Además, Jesús era humilde, y también Dios es humilde. Dios es humilde porque ha tenido y tiene tanta paciencia con nosotros. Y la humildad de Dios se manifiesta en la humildad de Jesús. Pero hay que aclarar el significado de la palabra humildad. Algunos creen que ser humilde es ser educado, cortés, cerrar los ojos al rezar, tener una especie de cara de estampita. Pero no, ser humilde no es eso. Hay un signo, una única señal: aceptar las humillaciones. La humildad sin humillaciones no es humildad. Humilde es la persona que es capaz de soportar las humillaciones como las soportó Jesús, el humillado, el gran humillado.
Muchas veces, cuando somos humillados o nos sentimos humillados por alguien, en seguida nos sale responder o defendernos. En cambio, hay que mirar a Jesús, que estaba callado en el momento de la humillación más grande. Y no hay humildad sin aceptación de las humillaciones. Por tanto, humildad no es solo estar quieto, tranquillo. No, no. Humildad es aceptar las humillaciones cuando vienen, como hizo Jesús. El cristiano está llamado a aceptar la humillación de la cruz, como Jesús, que fue capaz de proteger el brote, cuidar el crecimiento, conservar el Espíritu. Lo que no es nada sencillo ni inmediato. Una vez oí a una persona que bromeaba: Sí, sí, humilde, sí, ¡pero humillado jamás! Una broma, pero tocaba un punto verdadero, pues son muchos los que dicen: Sí, yo soy capaz de aceptar la humildad, de ser humilde, pero sin humillaciones, sin cruz.

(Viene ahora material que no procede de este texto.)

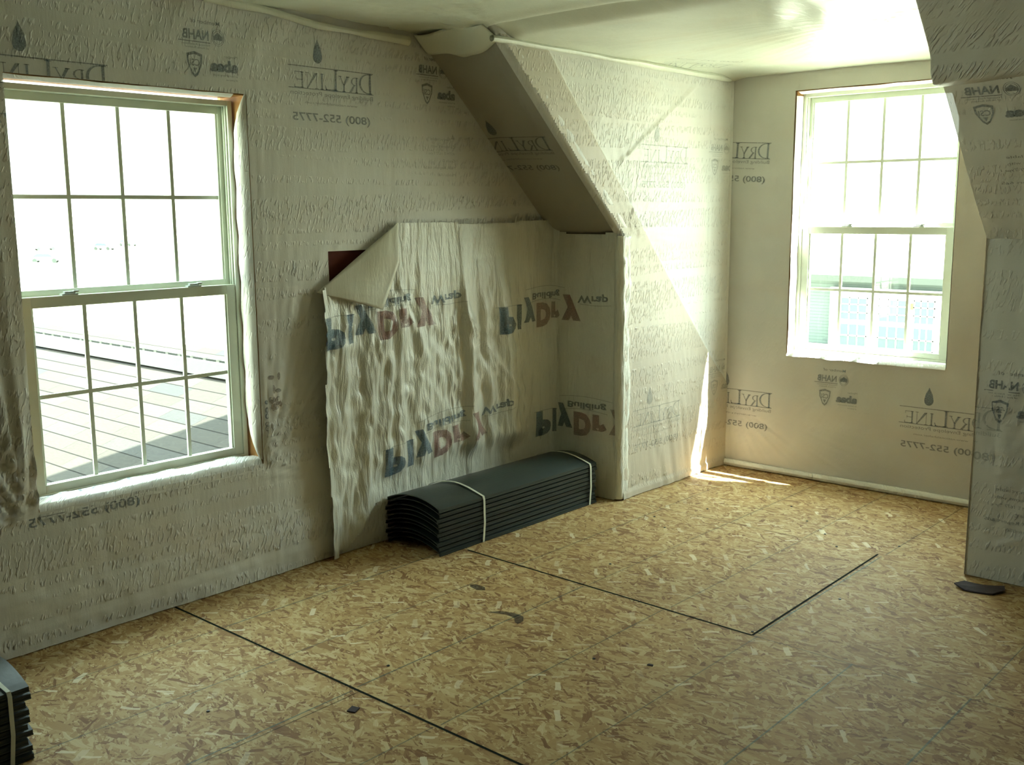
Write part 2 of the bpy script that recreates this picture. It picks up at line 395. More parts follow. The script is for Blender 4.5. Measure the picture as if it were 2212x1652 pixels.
def art_notes():
    bm = bmesh.new()
    poly(bm, [(.0, .004), (.026, .004), (.013, .03)]);
    for k, (s, x0, x1) in enumerate((('Recyclable', .03, .17), ('Conforms with', .0, .17), ('ASTM E 1677 Type 1', .0, .20), ('Grade D', .0, .09), ('NER Report 665', .0, .21), ('Made in USA', .0, .12))):
        text(bm, s, x0, -.006-.035*k, x1, .014)
    return tris_from_bm(bm)
def art_ply():
    bm = bmesh.new()
    text(bm, 'P', .0, .0, .135, .125, 0, .07); text(bm, 'l', .155, -.004, .20, .118, 0, .07); text(bm, 'y', .215, .0, .335, .120, 0, .07)
    text(bm, 'D', .345, .0, .475, .118, 1, .07); text(bm, 'r', .485, .0, .585, .110, 1, .07); text(bm, 'y', .60, .0, .74, .125, 1, .07)
    text(bm, 'Building', .30, -.068, .58, .034, 0, .03); text(bm, 'Wrap', .715, -.052, .93, .040, 0, .03)
    for (a, b, y0, hh) in ((.28, .59, -.020, .012), (.24, .62, -.092, .014), (-.02, .21, -.012, .004), (.73, .95, -.006, -.006)):
        for k in range(10):
            f0 = k/10; f1 = (k+1)/10; q = lambda f: y0-hh*math.sin(math.pi*f)
            poly(bm, [(a+(b-a)*f0, q(f0)-.002), (a+(b-a)*f1, q(f1)-.002), (a+(b-a)*f1, q(f1)+.002), (a+(b-a)*f0, q(f0)+.002)], 2)
    drop(bm, .045, .088, .04, .07, 2)
    return tris_from_bm(bm)
ART = {'dry': art_dryline(), 'phone': art_phone(), 'mem': art_members(), 'note': art_notes(), 'ply': art_ply()}

bm = bmesh.new()
for (x, y, rx, ry) in ((0, 0, .018, .010), (.040, .002, .010, .018), (.012, -.055, .008, .02), (.032, -.062, .015, .010), (.0, -.10, .016, .018), (.03, -.108, .018, .02), (.045, -.125, .010, .012), (.01, -.135, .02, .018)):
    poly(bm, [(x+rx*math.cos(a_*.524), y+ry*math.sin(a_*.524)) for a_ in range(12)])
ART['spots'] = tris_from_bm(bm)
bm = bmesh.new()
for (y, ry) in ((0, .010), (-.035, .014), (-.062, .013), (-.098, .010), (-.118, .012)):
    poly(bm, [(.008*math.cos(a_*.524), y+ry*math.sin(a_*.524)) for a_ in range(12)])
ART['blobs'] = tris_from_bm(bm)

# ------------------------------------------------------------------ film sheets
def lines(a, b, step, extra=()):
    n = max(2, int(round((b-a)/step))+1); L_ = list(np.linspace(a, b, n))
    for e in extra:
        k = int(np.argmin([abs(x-e) for x in L_])); L_[k] = e
    return np.array(sorted(set(L_)))
def sheet(name, pos, disp, us, vs, mats, keep=None, prints=(), parent=None, lift=.0028):
    """pos(u,v,d)->xyz arrays; disp(u,v)->offset into the room; prints: (art, u0, v0, kind, rot, matmap)"""
    Ug, Vg = np.meshgrid(us, vs); d = disp(Ug, Vg)
    P = np.stack(pos(Ug.ravel(), Vg.ravel(), d.ravel()), 1); nu, nv = len(us), len(vs)
    idx = np.arange(nu*nv).reshape(nv, nu)
    q = np.stack([idx[:-1, :-1], idx[:-1, 1:], idx[1:, 1:], idx[1:, :-1]], -1).reshape(-1, 4)
    if keep is not None:
        uc = (Ug[:-1, :-1]+Ug[1:, 1:])/2; vc = (Vg[:-1, :-1]+Vg[1:, 1:])/2
        q = q[keep(uc, vc).ravel()]
    verts = [tuple(p) for p in P]; faces = [tuple(f) for f in q]; mi = [0]*len(faces)
    UVs = list(zip(Ug.ravel(), Vg.ravel()))
    for (art, u0, v0, flip, rot, mm) in prints:
        V, F, Mi = ART[art]
        x, y = V[:, 0].copy(), V[:, 1].copy()
        if flip == 'h': x = -x
        elif flip == 'v': y = -y
        c, s_ = math.cos(rot), math.sin(rot)
        u = u0+x*c-y*s_; v = v0+x*s_+y*c
        inside = (u > us[0]) & (u < us[-1]) & (v > vs[0]) & (v < vs[-1])
        uu = np.clip(u, us[0], us[-1]); vv = np.clip(v, vs[0], vs[-1])
        dd = disp(uu, vv)+lift; PP = np.stack(pos(uu, vv, dd), 1); base = len(verts)
        verts += [tuple(p) for p in PP]; UVs += list(zip(uu, vv))
        for f, m_ in zip(F, Mi):
            if not any(inside[i] for i in f): continue
            if keep is not None:
                k_ = keep(np.array([uu[list(f)].mean()]), np.array([vv[list(f)].mean()]))
                if not k_[0]: continue
            faces.append(tuple(base+i for i in f)); mi.append(mm[m_] if isinstance(mm, (list, tuple)) else mm)
    me = bpy.data.meshes.new(name); me.from_pydata(verts, [], faces)
    for m in mats: me.materials.append(m)
    me.polygons.foreach_set('material_index', mi); me.polygons.foreach_set('use_smooth', [True]*len(faces))
    uvl = me.uv_layers.new(name='UVMap'); li = np.empty(len(me.loops), int); me.loops.foreach_get('vertex_index', li)
    uvl.data.foreach_set('uv', np.array(UVs, float)[li].ravel()); me.update()
    return link(bpy.data.objects.new(name, me), parent)
INK = [M['ink_blue'], M['ink_faint'], M['rust']]

# ================================================================== THE SETTING
FLOOR_EXTRA = []
bm = bmesh.new(); box(bm, (-4.05, -3.4, -.3), (3.8, 6.05, 0))
def strip(a, b, wd, mi, z):
    a = Vector(a); b = Vector(b); d = (b-a).normalized(); n = Vector((-d.y, d.x))*wd/2
    vs = [bm.verts.new((q.x, q.y, z)) for q in (a-n, b-n, b+n, a+n)]
    f = bm.faces.new(vs); f.material_index = mi
    if f.normal.z < 0: f.normal_flip()
strip((X0, 2.166), (3.6, 2.160), .010, 1, .0009)
strip((-3.40, 3.497), (-1.845, 3.470), .010, 1, .0009); strip((-1.845, 3.470), (3.6, 3.482), .004, 2, .0009)
strip((-1.845, 3.470), (-1.862, 4.72), .010, 1, .0009)
strip((X0, 4.70), (-2.0, 4.725), .004, 2, .0009)
strip((X0, .93), (3.6, .925), .007, 1, .0009)
strip((-2.63, .93), (-2.63, 2.16), .003, 2, .0009)
for k in range(-2, 14):
    x = -3.07+.41*k
    if x < X0+.05: continue
    segs = [(-3.0, .9), (.95, 2.15), (2.18, 3.47), (3.50, 4.70), (4.73, 5.8)]
    for j, (a, b) in enumerate(segs):
        if b > 4.75 and x > XR-.05: continue
        random.seed(k*7+j)
        if random.random() < .12: continue
        ox = random.uniform(-.012, .012); strip((x+ox, a), (x+ox+random.uniform(-.008, .008), b), random.uniform(.004, .007), 3, .0006)
def blob(cx, cy, pts, mi=4, z=.0012):
    vs = [bm.verts.new((cx+p[0], cy+p[1], z)) for p in pts]; f = bm.faces.new(vs); f.material_index = mi
    f.normal_update()
    if f.normal.z < 0: f.normal_flip()
floor_bm = bm
import mathutils

def wall(name, polys, ax, a, b, mat=M['framing']):
    bm = bmesh.new()
    for p in polys: prism(bm, p, ax, a, b)
    return struct(obj_bm(name, bm, mat))
# scuff marks on the boards
blob(-2.66, 2.99, [(-.13, -.02), (-.09, .03), (-.03, .05), (.02, .045), (.05, .01), (.055, -.03), (.03, -.02), (.0, .01), (-.05, .015)])
blob(-3.02, 3.16, [(-.04, 0), (-.02, .02), (.03, .02), (.06, -.01), (.03, -.03), (-.02, -.02)])
struct(obj_bm('floor', floor_bm, [M['osb'], M['seam'], M['seam_thin'], M['chalk'], M['smudge']]))

g = .014
HM = 2.502   # the main ceiling film lies a little higher than in the recess
# left gable wall with window opening
WL = (1.643, 2.645, .525, 2.12); WR = (-2.93, -1.972, .754, 2.312)
a, b, c, d = WL
bm = bmesh.new()
x0, x1 = -4.05, X0-g
for A, B in (((x0, -3.4, 0), (x1, a, 2.6)), ((x0, b, 0), (x1, 4.85, 2.6)), ((x0, a, 0), (x1, b, c)), ((x0, a, d), (x1, b, 2.6))): box(bm, A, B)
# the wooden lining of the opening
for A, B in (((-4.0, a-.001, c), (x1+.002, a+.004, d)), ((-4.0, b-.004, c), (x1+.002, b+.001, d)), ((-4.0, a, d-.004), (x1+.002, b, d+.001)), ((-4.0, a, c-.001), (x1+.002, b, c+.004))): box(bm, A, B, 1)
W_LEFT = struct(obj_bm('wall_left', bm, [M['framing'], M['wood']]))
wall('wall_knee_left', [[(-4.05, 0), (XC-.015, 0), (XC-.015, 1.52), (-4.05, 1.52)]], 1, YK+g, YK+.15)
sl_poly = [(YK+g, ZK+.01), (YK+.12, ZK+.06), (YS+.1, HM+.07), (YS-.10, HM+.07), (YS-.05, HM+.015)]
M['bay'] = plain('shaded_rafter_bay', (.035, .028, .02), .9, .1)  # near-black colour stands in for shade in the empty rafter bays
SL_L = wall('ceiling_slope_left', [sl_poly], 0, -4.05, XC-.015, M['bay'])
dp = [(YK+g, 0), (6.02, 0), (6.02, 2.6), (YS-.1, 2.6), (YS-.1, HM+.012), (YS-.04, HM+.012), (YK+g, ZK+.03)]
W_DL = wall('wall_dormer_left', [dp], 0, -3.5, XC-g)
a, b, c, d = WR
bm = bmesh.new(); y0, y1 = YD+g, 6.02
for A, B in (((-3.5, y0, 0), (a, y1, 2.6)), ((b, y0, 0), (-1.3, y1, 2.6)), ((a, y0, 0), (b, y1, c)), ((a, y0, d), (b, y1, 2.6))): box(bm, A, B)
for A, B in (((a-.001, y0-.002, c), (a+.004, 5.99, d)), ((b-.004, y0-.002, c), (b+.001, 5.99, d)), ((a, y0-.002, d-.004), (b, 5.99, d+.001)), ((a, y0-.002, c-.001), (b, 5.99, c+.004))): box(bm, A, B, 1)
W_DF = struct(obj_bm('wall_dormer_front', bm, [M['framing'], M['wood']]))
wall('wall_dormer_right', [dp], 0, XR+g, XR+.13)
W_KR = wall('wall_knee_right', [[(XR+.015, 0), (3.8, 0), (3.8, 1.52), (XR+.015, 1.52)]], 1, YK+g, YK+.15)
SL_R = wall('ceiling_slope_right', [sl_poly], 0, XR+.015, 3.8, M['bay'])
PALE = M['wrap_smooth']
boxes_r = struct(boxes('wall_right', [((3.6, -3.4, 0), (3.8, 4.85, 2.6))], M['batts']))
struct(boxes('wall_back', [((-4.05, -3.4, 0), (3.8, -3.2, 2.6))], M['batts']))
bm = bmesh.new(); box(bm, (-4.05, -3.4, HM+.012), (3.8, YS+.18, 2.62)); box(bm, (-3.5, YS+.18, H+.012), (-1.3, 6.02, 2.62))
CEIL = struct(obj_bm('ceiling', bm, M['framing']))
# unseen roof slabs, shaped to cast the shadow edge on the lower roof
def shadow_roofslab(bm, pts, x0, x1, th=.10):
    prism(bm, pts+[(p[0], p[1]+th) for p in pts[::-1]], 0, x0, x1)
bm = bmesh.new()
def rz(y): return 3.94-.96*(y-3.90)
shadow_roofslab(bm, [(-3.6, rz(-3.6)), (4.75, rz(4.75))], -4.32, -3.6)
shadow_roofslab(bm, [(-3.6, rz(-3.6)+.02), (3.6, rz(3.6)+.02)], -3.6, 4.0)
shadow_roofslab(bm, [(3.6, 2.72), (6.05, 2.66)], -3.75, -1.1)
struct(obj_bm('roof', bm, plain('shadow_roof_shell', (.25, .24, .22), .9, .2)))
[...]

En resumen, proteger el brote en cada uno de nosotros. Cuidar su crecimiento, conservar el Espíritu, que nos llevará a la plenitud. Y no olvidar la raíz. ¿Y el estilo? Humildad. ¿Cómo sé si soy humilde? Si soy capaz, con la gracia del Señor, de aceptar las humillaciones. Recordar el ejemplo de tantos santos que no solo aceptaron las humillaciones, sino que las pidieron: Señor, mándame humillaciones para parecerme a ti, para ser más similar a ti. Que el Señor nos dé esta gracia de proteger lo pequeño hacia la plenitud del Espíritu, de no olvidar la raíz y de aceptar las humillaciones.